Riot Boi sono io. È come descrivere me stesso. Ho un’indole combattiva e non riesco a tenere la bocca chiusa, specie sulle questioni politiche e sociali che mi stanno a cuore». La prima impressione che ti dà Khalif Diouf (alias Le1F) mentre parla del suo primo album, è la conferma che per essere credibili è sempre meglio essere giovani. In più, ti si presenta sotto forma di marcantonio tenace e dalla battuta facile. Un tantino vanitoso forse, ma comunque determinato a emergere dalla non proprio semplice condizione di ragazzo gay cresciuto in chiesa da padre musulmano e madre metodista. «Non ho nulla contro la religione in sé, sono solo contro le superstizioni e i pregiudizi. Contro chi discrimina».

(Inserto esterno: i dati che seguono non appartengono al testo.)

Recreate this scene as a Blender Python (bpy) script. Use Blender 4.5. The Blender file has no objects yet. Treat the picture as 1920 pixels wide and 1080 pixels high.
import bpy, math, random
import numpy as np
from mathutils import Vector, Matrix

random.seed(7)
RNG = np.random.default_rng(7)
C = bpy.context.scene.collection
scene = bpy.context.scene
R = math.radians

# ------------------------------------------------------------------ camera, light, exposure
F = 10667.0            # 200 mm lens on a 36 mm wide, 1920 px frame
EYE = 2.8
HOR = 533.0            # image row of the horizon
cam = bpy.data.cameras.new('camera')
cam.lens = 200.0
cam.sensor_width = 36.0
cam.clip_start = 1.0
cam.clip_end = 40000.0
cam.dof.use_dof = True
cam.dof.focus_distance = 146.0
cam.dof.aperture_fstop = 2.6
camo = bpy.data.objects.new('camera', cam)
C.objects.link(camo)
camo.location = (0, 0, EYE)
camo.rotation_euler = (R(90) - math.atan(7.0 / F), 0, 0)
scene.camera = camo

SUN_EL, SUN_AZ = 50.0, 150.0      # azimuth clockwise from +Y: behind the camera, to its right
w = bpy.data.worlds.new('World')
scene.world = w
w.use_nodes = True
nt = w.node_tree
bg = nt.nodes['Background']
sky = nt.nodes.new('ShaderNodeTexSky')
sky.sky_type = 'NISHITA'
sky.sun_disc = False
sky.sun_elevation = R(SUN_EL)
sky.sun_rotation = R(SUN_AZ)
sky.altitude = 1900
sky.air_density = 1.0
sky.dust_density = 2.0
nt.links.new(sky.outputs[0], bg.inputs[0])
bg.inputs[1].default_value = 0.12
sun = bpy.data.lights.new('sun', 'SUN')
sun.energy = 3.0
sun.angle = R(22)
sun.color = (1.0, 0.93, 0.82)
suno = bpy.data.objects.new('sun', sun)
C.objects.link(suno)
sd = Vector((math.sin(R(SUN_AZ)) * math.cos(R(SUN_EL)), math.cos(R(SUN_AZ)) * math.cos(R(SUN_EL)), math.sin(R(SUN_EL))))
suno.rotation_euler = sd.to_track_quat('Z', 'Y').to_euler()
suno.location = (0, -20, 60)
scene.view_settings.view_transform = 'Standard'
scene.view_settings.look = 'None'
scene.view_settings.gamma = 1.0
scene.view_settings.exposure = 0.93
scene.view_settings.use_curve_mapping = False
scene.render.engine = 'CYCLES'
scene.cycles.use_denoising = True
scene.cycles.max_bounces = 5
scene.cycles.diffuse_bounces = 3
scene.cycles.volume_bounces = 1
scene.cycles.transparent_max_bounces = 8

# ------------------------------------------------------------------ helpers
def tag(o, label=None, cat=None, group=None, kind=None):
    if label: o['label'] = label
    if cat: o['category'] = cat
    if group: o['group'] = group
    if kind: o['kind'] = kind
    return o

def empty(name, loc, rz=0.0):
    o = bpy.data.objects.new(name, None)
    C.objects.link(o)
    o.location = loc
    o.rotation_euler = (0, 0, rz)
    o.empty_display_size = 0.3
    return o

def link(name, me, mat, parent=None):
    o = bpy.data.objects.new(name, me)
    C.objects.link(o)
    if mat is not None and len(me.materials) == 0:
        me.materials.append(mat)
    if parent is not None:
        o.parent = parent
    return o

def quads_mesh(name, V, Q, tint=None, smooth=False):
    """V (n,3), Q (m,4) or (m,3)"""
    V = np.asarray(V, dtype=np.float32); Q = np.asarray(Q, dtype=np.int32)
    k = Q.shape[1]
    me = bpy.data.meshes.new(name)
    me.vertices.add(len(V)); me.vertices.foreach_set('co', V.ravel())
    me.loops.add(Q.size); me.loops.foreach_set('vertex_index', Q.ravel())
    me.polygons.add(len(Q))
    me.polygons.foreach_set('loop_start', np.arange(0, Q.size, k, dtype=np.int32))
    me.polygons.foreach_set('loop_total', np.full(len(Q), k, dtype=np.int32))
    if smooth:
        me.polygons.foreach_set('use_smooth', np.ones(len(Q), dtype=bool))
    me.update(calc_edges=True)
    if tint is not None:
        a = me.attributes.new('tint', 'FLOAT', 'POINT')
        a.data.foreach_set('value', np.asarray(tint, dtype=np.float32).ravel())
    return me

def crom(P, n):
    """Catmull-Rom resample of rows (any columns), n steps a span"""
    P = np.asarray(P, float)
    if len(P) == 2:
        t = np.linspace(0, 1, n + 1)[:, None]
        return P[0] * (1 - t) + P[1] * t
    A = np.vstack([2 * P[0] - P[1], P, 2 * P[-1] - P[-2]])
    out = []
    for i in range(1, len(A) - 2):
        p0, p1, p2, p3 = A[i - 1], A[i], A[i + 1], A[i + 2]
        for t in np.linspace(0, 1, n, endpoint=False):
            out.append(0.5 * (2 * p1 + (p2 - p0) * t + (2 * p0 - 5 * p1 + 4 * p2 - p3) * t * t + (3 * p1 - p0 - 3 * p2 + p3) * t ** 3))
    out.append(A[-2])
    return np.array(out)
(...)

Quella del rap non era una cosa prevista, Khalif voleva fare l’artista in generale: «Mi piacciono così tante cose che ho dovuto scremare. Studio balletto da quando avevo 4 anni e danza moderna da quando ne avevo 10. Un bel giorno ho scoperto il rap di Missy Elliott». Come si spiega allora questa vena grime sguaiatamente british, punto cardine del disco? «Me lo chiedono in molti. Eppure il mio accento newyorkese è bello forte! A un certo punto dell’adolescenza, ho visto la luce: BBC Radio 1. Grazie a programmi come XTRA ho cominciato ad avvicinarmi al grime e ad artisti come Dizzee Rascal e M.I.A. Lei è il mio idolo. La prima volta che l’ho sentita ho pensato: “CAZZO, ECCO COME VOGLIO SUONARE!”».
Affidarsi per molte delle produzioni del disco alla falange armata della cyberculture londinese, il collettivo PC Music, è stata una delle scelte più sagge per Riot Boi (con la i): «Sono entrato in contatto con la loro cricca, perché ho un amico in comune con SOPHIE e QT. Ci siamo presentati tempo fa a Berlino. Poi più niente, fino a quando ero sotto il palco del SXSW e SOPHIE stava suonando. È stato un set assurdo, così ho pensato che la cosa dovesse andare avanti». Lo spirito imprenditoriale, quindi, c’è. La presenza di spirito, pure. L’unica cosa di cui Khalif non va fiero è la sua lingua lunga: «Una volta ho accusato Macklemore di plagio. Ho esagerato. Ma lasciamo stare, perché quell’affare mi ha creato solo guai».